__Information provided__
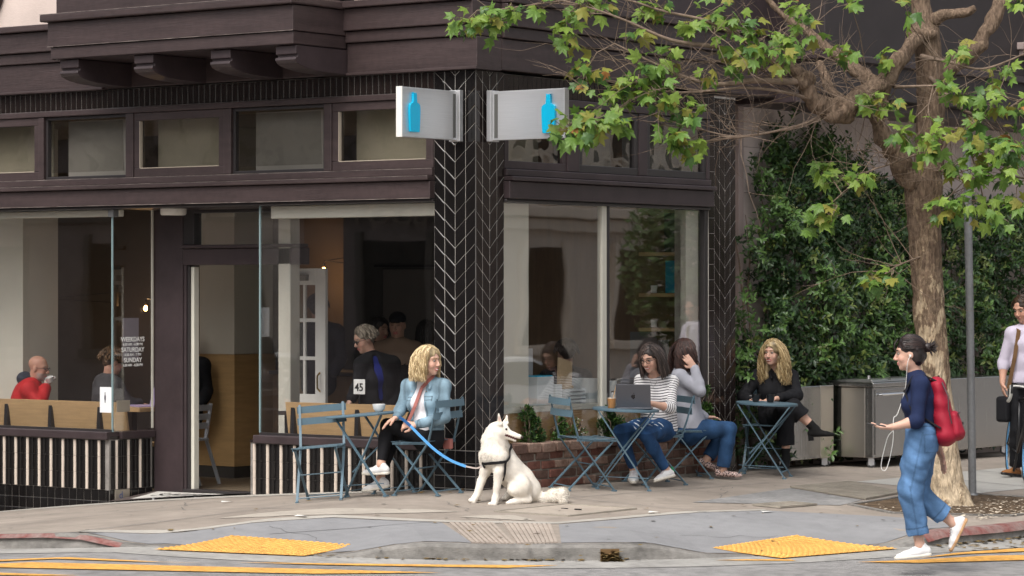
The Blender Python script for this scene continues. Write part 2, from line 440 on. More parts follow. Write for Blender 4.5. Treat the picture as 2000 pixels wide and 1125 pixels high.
# utility lid with dark frame
vq = [(1.075, -1.16), (1.672, -.977), (1.786, -.173), (1.19, -.34)]
lid = tag(drape('utility_lid', vq, S, .008, mat('lid_concrete', (.36, .31, .26), .85, .2, var=.12, vscale=2, dirt=.15), res=.3), label='flat concrete utility lid with a dark rim set in the sidewalk near the dog', cat='utility lid')
mbv = MB()
for i in range(4):
    a, b = vq[i], vq[(i + 1) % 4]
    mbv.bar((a[0], a[1], S(*a) + .006), (b[0], b[1], S(*b) + .006), .028, .014)
mbv.build('rim', IRON, lid)
mbv = MB()
for t in (.35, .62): mbv.box(1.2 + t * .5 - .03, 1.2 + t * .5 + .03, -.62, -.60, S(1.45, -.6) + .008, S(1.45, -.6) + .016)
mbv.build('lifting_slot', BLACKM, lid)
# long sidewalk grate
def grate(quad, label, nbar, nx, name='sidewalk_grate'):
    g = tag(drape(name, quad, S, .004, mat('grate_dark', (.17, .16, .145), .8, .3), res=.4), label=label, cat='grate')
    a, b, c, d = [Vector((q[0], q[1], 0)) for q in quad]
    mb = MB(); up = lambda p, h: (p.x, p.y, S(p.x, p.y) + h)
    for i in range(nbar + 1):
        t = i / nbar
        mb.bar(up(a.lerp(b, t), .012), up(d.lerp(c, t), .012), .011, .014)
    tag(mb.build('bar', IRON, g), kind='stuff')
    mb = MB()
    for i in range(nx + 1):
        t = i / nx
        mb.bar(up(a.lerp(d, t), .012), up(b.lerp(c, t), .012), .02 if i in (0, nx) else .008, .016)
    tag(mb.build('crossbar', IRON, g), kind='stuff')
    return g
grate([(1.34, 3.05), (1.31, 4.2), (2.22, 3.55), (2.40, 2.55)], 'slotted iron grate in the sidewalk before the steel carts', 34, 6)
tag(drape('dark_plate', [(1.72, .78), (1.36, 3.0), (2.40, 2.50), (2.58, 1.80)], S, .004, mat('dark_grey_patch', (.25, .245, .24), .85, .3, var=.25, vscale=3, bump=.4, bscale=80, dirt=.25), res=.4), kind='structure')
grate([(2.18, 1.02), (2.22, 1.60), (2.46, 1.60), (2.44, 1.02)], 'small narrow drain grate between the tables and the ramp', 14, 3, 'drain_grate')
# soil bed round the tree
SQ = [(2.60, 1.93), (2.45, 3.1), (2.60, 4.15), (3.55, 4.4), (3.98, 4.0), (3.93, 2.3), (3.22, 1.55)]
tag(drape('tree_bed', SQ, S, .006, SOIL, res=.3), kind='structure', label='bare brown soil bed round the tree trunk')
mbe = MB()
for i in range(len(SQ)):
    a, b = SQ[i], SQ[(i + 1) % len(SQ)]
    mbe.bar((a[0], a[1], S(*a) - .01), (b[0], b[1], S(*b) - .01), .05, .05)
tag(mbe.build('bed_edge', CONC_K), kind='structure')
def scatter_bits(name, n, rnd, cols, lo, hi, poly_ok, zf, kind='stuff', label=None):
    rng = random.Random(rnd); mb = MB(); got = 0
    while got < n:
        x, y = poly_ok(rng)
        s = rng.uniform(lo, hi); a = rng.uniform(0, 6.28); t = rng.uniform(-.5, .5)
        ca, sa = math.cos(a), math.sin(a); z = zf(x, y) + .008
        pts = [(-s, 0, 0), (0, -s * .6, s * .35 * t), (s * 1.1, 0, s * .5 * abs(t)), (0, s * .6, s * .2)]
        o = len(mb.v)
        mb.v += [(x + p[0] * ca - p[1] * sa, y + p[0] * sa + p[1] * ca, z + p[2] + .004) for p in pts]
        mb.f += [(o, o + 1, o + 2), (o, o + 2, o + 3)]; got += 1
    return tag(mb.build(name, cols), kind=kind, label=label)
CHIP = mat('pale_wood_chips', (.50, .43, .34), .9, .1, var=.35, vscale=20)
LITTER = mat('dry_leaf_litter', (.33, .20, .075), .8, .2, var=.5, vscale=14, col2=(.16, .12, .05))
def in_bed(r):
    while True:
        x, y = r.uniform(2.5, 4.0), r.uniform(1.6, 4.3)
        if y > 1.55 + (3.2 - x) * .6 and x > 2.62 and (x - 2.95) ** 2 + (y - 2.9) ** 2 > .03 and r.random() < .25 + .75 * (x > 3.2): return x, y
scatter_bits('wood_chip', 620, 3, CHIP, .008, .026, in_bed, S, label='pale wood chips scattered over the soil bed')
def along(s0, s1, d0, d1): return lambda r: kerb_pt(r.uniform(s0, s1), d0 + (d1 - d0) * r.random() ** 2)
scatter_bits('leaf_litter', 260, 4, LITTER, .018, .05, along(7.9, 12.5, .03, .45), RD, label='dry leaves gathered in the gutter below the red kerb')
scatter_bits('leaf_litter', 60, 6, LITTER, .015, .035, along(2.8, 5.3, .02, .07), RD, label='dry leaf bits along the foot of the middle kerb')
scatter_bits('leaf_litter', 45, 5, LITTER, .012, .035, lambda r: (r.uniform(-1, 3.6), r.uniform(-3.4, 1.0)), S, label='few dry leaf scraps strewn over the sidewalk')
# score lines and cracks in the pavement
JD = MATS['joint_dark']
def score(p0, p1, w=.012, wob=0.0, seed=1):
    rr = random.Random(seed); n = 10; a = Vector((p0[0], p0[1], 0)); b = Vector((p1[0], p1[1], 0)); d = (b - a).normalized(); s_ = Vector((-d.y, d.x, 0)); L = []; R_ = []
    for i in range(n + 1):
        c = a.lerp(b, i / n) + s_ * (rr.uniform(-wob, wob)); L.append(c + s_ * w / 2); R_.append(c - s_ * w / 2)
    q = [(v.x, v.y) for v in L] + [(v.x, v.y) for v in reversed(R_)]
    return tag(drape('slab_joint' if not wob else 'crack', q, S, .0062, JD, res=0), kind='structure')
for x in (-5.2, -3.7, -2.2, -.7): score((x, -.45), (x - .1, -4.0), .014)
for y in (-1.9,): score((-9, y), (.2, y), .012)
for (a, b) in (((.95, .1), (2.3, .1)), ((.2, 4.35), (1.25, 4.25)), ((.55, 5.6), (1.2, 5.6)), ((.9, -.15), (.95, 3.3))): score(a, b, .011)
for k, (a, b) in enumerate((((-2.9, -.5), (-1.6, -2.0)), ((.3, -.9), (1.0, -1.3)), ((1.0, 2.5), (1.6, 1.4)), ((2.6, -1.2), (3.3, -.4)), ((.2, -2.9), (.9, -3.1)), ((-5.0, -3.4), (-3.4, -2.6)))): score(a, b, .006, .05, k)
GUM = mat('gum_spot', (.12, .11, .10), .8, .2)
gm = MB(); rg_ = random.Random(17)
for k in range(150):
    x, y = rg_.uniform(-5.5, 4.0), rg_.uniform(-3.9, 4.2)
    if (x < 0 and y > -.3) or kerb_sd(x, y)[0] > -.3: continue
    r_ = rg_.uniform(.008, .022); o_ = len(gm.v); m_ = 7
    gm.v += [(x + r_ * math.cos(6.283 * i / m_) * rg_.uniform(.7, 1.2), y + r_ * math.sin(6.283 * i / m_) * rg_.uniform(.7, 1.2), S(x, y) + .0095) for i in range(m_)]; gm.f.append(tuple(range(o_, o_ + m_)))
tag(gm.build('gum_spots', GUM), kind='stuff')
pp = MB()
for x, y, a in ((.15, -2.5, .3), (2.6, .55, 1.2), (2.05, -.3, .5), (-1.9, -1.1, .9)):
    c_, s_ = math.cos(a), math.sin(a); o_ = len(pp.v); pp.v += [(x + u_ * c_ - w_ * s_, y + u_ * s_ + w_ * c_, S(x, y) + .011 + h_) for u_, w_, h_ in ((-.05, -.025, 0), (.05, -.03, .006), (.055, .025, .0), (-.04, .03, .008))]; pp.f.append((o_, o_ + 1, o_ + 2, o_ + 3))
tag(pp.build('paper_scraps', WHITEP), kind='stuff')
# drain inlet gap in the kerb filled with leaves
xd, yd = kerb_pt(5.02, .02)
inlet = thing('drain_inlet', 'broken notch in the middle kerb filled with brown leaves', 'drain', (xd, yd, RD(xd, yd)), 5.02 / KR)
bx('notch', (-.07, .07, -.012, .006, .0, .088), mat('notch_dark', (.16, .10, .05), .95, .1), inlet)
o = scatter_bits('leaf_fill', 150, 9, LITTER, .015, .035, lambda r: (r.uniform(-.07, .07), r.uniform(-.075, -.014)), lambda x, y: random.random() * (.085 + y * .7) - .012, label=None); o.parent = inlet; 
# road stripes
for i, (q, lab) in enumerate((
        ([(-6, -8.30), (-.287, -5.05), (.652, -4.63), (.9, -4.46), (.55, -4.72), (-.35, -5.24), (-6, -8.5)], 'thin tapering yellow road stripe nearest the kerb by the tiled wall'),
        ([(-6, -9.3), (-.1, -5.36), (1.643, -4.17), (2.46, -3.64), (1.83, -4.33), (.05, -5.62), (-6, -9.66)], 'broad yellow road stripe below the tiled wall'),
        ([(1.05, -4.27), (2.2, -3.32), (2.575, -2.985), (2.84, -2.75), (2.64, -3.12), (1.6, -3.92)], 'yellow road stripe tapering out below the middle kerb'),
        ([(-6, -10.1), (-.2, -6.08), (.72, -5.52), (.5, -5.75), (-6, -10.4)], 'lowest yellow road stripe, mostly outside the picture'),
        ([(4.35, -1.02), (4.72, -.72), (5.25, .03), (6.0, 1.4), (7.5, 5), (7.4, 5.3), (5.7, 1.5), (5.03, .30), (4.62, -.58)], 'yellow road stripe under the walking woman'),
        ([(4.58, -.48), (4.78, .15), (4.95, .72), (5.8, 3), (5.9, 3.3), (5.2, 1.7), (4.78, .82), (4.66, .1)], 'upper yellow road stripe beside the leafy gutter'),
        ([(3.52, -1.70), (3.75, -1.50), (3.98, -1.29), (3.9, -1.25), (3.66, -1.49)], 'short yellow stripe at the foot of the yellow pad by the walking woman'))):
    tag(drape('road_stripe', q, RD, .008, YELLOWR, res=.3), kind='structure', label=lab)
# tactile pads: plate with rows of domes
def tactile(q, label, nu, nv):
    p = tag(drape('tactile_pad', q, S, .008, YELLOWD, res=.07), label=label, cat='tactile pad')
    mb = MB(); a, b, c, d = [Vector((t[0], t[1], 0)) for t in q]
    for i in range(nu):
        for j in range(nv):
            pt = a.lerp(b, (i + .5) / nu).lerp(d.lerp(c, (i + .5) / nu), (j + .5) / nv)
            mb.lathe([(.019, 0), (.015, .0065), (.009, .008)], (pt.x, pt.y, S(pt.x, pt.y) + .0085), 6)
    tag(mb.build('dome', YELLOWD, p, smooth=True), kind='stuff')
tactile([(.19, -3.36), (1.16, -3.07), (1.20, -3.69), (.17, -4.20)], 'yellow studded tactile pad on the ramp nearer the dog', 20, 14)
tactile([(3.347, -.233), (4.21, -.14), (3.84, -1.27), (3.19, -1.21)], 'yellow studded tactile pad on the ramp by the walking woman', 15, 20)
# ------------------------------------------------------------------ the cafe building
cafe = thing('cafe_building', 'brown painted corner cafe with black tiled pillars and big shop windows', 'building')
def board(b, m=PAINT, name='board', parent=cafe, bevel=.008): return bx(name, b, m, parent, bevel)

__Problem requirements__
Select and copy every line of the material that holds the string "picture".

__Result of this task__
The Blender Python script for this scene continues. Write part 2, from line 440 on. More parts follow. Write for Blender 4.5. Treat the picture as 2000 pixels wide and 1125 pixels high.
        ([(-6, -10.1), (-.2, -6.08), (.72, -5.52), (.5, -5.75), (-6, -10.4)], 'lowest yellow road stripe, mostly outside the picture'),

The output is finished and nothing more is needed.